Most participants complete the program - that is, moving from a shelter to independent living - within six to nine months. After they achieve that goal, Back on My Feet encourages them to set others, like saving money for a car or vacation or advancing at work or even running farther and farther. Mahlum said they've learned the hard way that continued goal-setting is key to continued success.

She said one runner "had a relapse and ended up back in a shelter. He got into the grind of, 'This is it? I go to work. I come home. This is what I'm working for?' "

While it may seem like an odd idea - getting the homeless to run as a way of helping them gain stability - the premise of engaging people and forming a relationship with them before encouraging them to better themselves is fairly basic, said Neil Donovan, executive director of the National Coalition for the Homeless.
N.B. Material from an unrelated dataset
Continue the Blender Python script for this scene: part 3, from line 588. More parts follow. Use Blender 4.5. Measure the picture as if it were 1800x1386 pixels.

"A lot of times people do it through recovery or some other form of self actualization, then they use the energy from that relationship to launch themselves out of homelessness into housing," Donovan said. "I think it's very effective. I think we really need a whole menu of ideas in order to solve the problem of homelessness."

Frederick Williams, 40, was living in 30th Street Station when he learned about Back on My Feet. Moving into a shelter, he then joined the program, running two miles straight on his first outing.

Almost a year later, Williams is running half-marathons. Although still living in a shelter, he has a job in a suburban bakery. His commute via bus and train can be an hour long, but he doesn't mind. He clears his mind when he moves fleet-footed through the streets.

"Everybody should run," Williams said. "Just run."